CAPAS RESEARCH PROJECT - ANA HONNACKER (Post-)Apocalyptic Thinking as Cultural Criticism

The project aims at exploring the potential of (post-)apocalyptic thinking as part of cultural criticism. I suggest that problematizing interpretational schemes is essential for responding to the Anthropocene as meta-crisis, namely a crisis of a certain way of life. The virtual non-response to the diverse ecological crises can be understood as socially organized self-defence: Eco-denialism stabilizes the (group) identity and allows for business-as-usual.

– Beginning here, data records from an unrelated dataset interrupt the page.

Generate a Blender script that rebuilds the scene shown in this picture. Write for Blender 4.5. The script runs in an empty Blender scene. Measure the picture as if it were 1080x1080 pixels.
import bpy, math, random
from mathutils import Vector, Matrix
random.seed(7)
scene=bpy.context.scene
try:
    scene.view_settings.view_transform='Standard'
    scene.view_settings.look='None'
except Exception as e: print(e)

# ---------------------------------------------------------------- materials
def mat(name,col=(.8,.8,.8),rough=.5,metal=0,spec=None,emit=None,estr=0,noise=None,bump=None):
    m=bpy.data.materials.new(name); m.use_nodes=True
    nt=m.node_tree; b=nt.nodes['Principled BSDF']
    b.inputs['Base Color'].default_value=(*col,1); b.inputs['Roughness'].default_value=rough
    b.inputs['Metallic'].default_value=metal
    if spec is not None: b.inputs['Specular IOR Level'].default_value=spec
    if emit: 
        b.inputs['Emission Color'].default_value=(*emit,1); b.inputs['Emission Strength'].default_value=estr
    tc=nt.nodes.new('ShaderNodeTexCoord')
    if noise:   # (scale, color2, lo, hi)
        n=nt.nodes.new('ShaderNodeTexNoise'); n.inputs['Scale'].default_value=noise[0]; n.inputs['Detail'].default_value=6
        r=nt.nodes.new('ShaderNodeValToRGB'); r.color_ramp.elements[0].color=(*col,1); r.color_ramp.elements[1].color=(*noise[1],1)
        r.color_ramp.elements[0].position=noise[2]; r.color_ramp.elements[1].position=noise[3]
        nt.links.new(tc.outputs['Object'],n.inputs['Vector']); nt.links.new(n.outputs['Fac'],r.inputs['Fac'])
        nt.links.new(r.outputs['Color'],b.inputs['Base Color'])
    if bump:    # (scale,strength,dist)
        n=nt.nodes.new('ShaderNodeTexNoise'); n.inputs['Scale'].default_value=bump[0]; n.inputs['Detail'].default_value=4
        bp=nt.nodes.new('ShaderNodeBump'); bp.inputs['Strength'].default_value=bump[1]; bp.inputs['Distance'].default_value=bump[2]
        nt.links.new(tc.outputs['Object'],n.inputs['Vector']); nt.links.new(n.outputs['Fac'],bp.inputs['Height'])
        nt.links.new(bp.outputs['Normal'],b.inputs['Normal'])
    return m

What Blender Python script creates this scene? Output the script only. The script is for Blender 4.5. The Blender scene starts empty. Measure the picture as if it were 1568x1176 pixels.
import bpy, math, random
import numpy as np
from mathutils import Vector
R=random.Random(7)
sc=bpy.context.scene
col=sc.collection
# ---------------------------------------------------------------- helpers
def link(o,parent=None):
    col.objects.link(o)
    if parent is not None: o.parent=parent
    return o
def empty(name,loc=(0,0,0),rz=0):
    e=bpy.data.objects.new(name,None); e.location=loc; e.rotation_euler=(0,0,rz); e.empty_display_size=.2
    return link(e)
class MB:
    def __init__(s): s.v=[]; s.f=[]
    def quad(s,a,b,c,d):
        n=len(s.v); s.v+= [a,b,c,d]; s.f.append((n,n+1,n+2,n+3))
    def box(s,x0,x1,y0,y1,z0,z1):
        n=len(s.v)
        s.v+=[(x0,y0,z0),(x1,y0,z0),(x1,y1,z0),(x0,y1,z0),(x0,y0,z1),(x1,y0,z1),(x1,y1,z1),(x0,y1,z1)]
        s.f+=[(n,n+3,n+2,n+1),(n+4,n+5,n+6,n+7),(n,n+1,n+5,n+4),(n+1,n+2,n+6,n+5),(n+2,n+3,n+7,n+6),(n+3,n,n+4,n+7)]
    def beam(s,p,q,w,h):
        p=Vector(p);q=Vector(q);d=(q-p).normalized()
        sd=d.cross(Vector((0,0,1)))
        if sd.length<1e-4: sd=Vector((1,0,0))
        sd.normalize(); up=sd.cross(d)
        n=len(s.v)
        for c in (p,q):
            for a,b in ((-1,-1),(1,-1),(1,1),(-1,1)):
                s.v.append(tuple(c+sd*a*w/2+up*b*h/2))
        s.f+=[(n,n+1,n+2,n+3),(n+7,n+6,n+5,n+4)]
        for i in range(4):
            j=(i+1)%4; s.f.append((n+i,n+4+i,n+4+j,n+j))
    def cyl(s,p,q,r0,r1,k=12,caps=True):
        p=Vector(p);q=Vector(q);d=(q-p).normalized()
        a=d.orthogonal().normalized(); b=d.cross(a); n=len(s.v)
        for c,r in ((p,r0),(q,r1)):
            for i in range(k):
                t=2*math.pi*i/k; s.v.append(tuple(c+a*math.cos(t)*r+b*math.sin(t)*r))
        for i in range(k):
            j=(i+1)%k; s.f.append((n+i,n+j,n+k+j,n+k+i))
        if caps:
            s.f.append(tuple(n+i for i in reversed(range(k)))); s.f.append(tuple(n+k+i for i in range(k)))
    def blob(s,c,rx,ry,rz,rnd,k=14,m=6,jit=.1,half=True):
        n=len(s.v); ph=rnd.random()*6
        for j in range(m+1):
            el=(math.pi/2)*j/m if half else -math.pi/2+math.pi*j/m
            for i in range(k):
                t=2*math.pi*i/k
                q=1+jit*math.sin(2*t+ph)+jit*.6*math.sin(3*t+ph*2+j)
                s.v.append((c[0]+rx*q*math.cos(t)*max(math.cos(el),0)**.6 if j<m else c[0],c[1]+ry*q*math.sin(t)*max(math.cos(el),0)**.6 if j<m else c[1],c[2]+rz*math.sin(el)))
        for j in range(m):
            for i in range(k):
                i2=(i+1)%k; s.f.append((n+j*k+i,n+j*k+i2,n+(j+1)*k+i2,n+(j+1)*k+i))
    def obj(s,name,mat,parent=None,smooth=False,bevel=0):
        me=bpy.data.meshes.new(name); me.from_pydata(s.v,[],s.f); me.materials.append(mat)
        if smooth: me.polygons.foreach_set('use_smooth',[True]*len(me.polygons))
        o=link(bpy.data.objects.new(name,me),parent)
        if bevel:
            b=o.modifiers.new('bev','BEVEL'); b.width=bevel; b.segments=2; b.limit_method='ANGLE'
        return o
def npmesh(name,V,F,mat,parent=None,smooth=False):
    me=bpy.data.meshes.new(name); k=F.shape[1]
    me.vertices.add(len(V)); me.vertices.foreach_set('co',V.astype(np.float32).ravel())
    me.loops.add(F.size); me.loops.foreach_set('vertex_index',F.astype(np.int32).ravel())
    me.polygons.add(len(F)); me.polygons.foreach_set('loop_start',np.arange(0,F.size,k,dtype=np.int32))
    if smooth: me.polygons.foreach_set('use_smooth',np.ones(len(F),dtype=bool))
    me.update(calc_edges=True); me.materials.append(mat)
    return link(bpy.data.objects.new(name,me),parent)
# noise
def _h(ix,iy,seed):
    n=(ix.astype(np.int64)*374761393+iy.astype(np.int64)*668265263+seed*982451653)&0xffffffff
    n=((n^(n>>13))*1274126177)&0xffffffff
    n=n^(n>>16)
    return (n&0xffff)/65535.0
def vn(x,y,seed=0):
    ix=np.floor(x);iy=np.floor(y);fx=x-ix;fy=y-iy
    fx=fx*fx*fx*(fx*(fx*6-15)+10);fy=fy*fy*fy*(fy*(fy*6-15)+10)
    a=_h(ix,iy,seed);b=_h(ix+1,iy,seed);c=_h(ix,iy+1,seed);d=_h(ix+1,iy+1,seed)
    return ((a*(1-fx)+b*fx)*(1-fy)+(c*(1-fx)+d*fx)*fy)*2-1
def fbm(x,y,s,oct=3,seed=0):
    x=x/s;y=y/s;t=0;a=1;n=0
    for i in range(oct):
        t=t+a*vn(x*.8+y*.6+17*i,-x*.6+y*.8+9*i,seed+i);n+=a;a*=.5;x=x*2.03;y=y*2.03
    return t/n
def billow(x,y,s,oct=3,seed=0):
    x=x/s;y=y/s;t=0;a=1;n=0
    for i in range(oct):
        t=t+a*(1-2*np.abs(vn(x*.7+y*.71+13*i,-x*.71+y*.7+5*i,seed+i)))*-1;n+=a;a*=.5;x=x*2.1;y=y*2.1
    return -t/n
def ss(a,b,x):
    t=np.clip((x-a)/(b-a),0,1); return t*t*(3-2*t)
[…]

It is profoundly connected to culturally dominant ideas of progress and a human control of nature which lead to what Günther Anders called “apocalyptic blindness”. Being unable to imagine the end of the world results in inertia and the persistence of ecological harmful practices.
In contrast to a narrative of mere catastrophe that is often employed in the environmental discourse, I propose to draw on the critical and utopian potential of the original Judaeo-Christian version and the hope that was expressed in it: that another (better) world will come. Imagining and anticipating a time after the end of the world opens up an experimental imaginary space that potentially disturbs and questions current cultural presumptions, self-images, and ultimately practices. The goal of the project is to elaborate a decidedly post-metaphysical, secularized version of apocalypse that may lead to a new anthropology and understanding of history that is more adequate to the Anthropocene.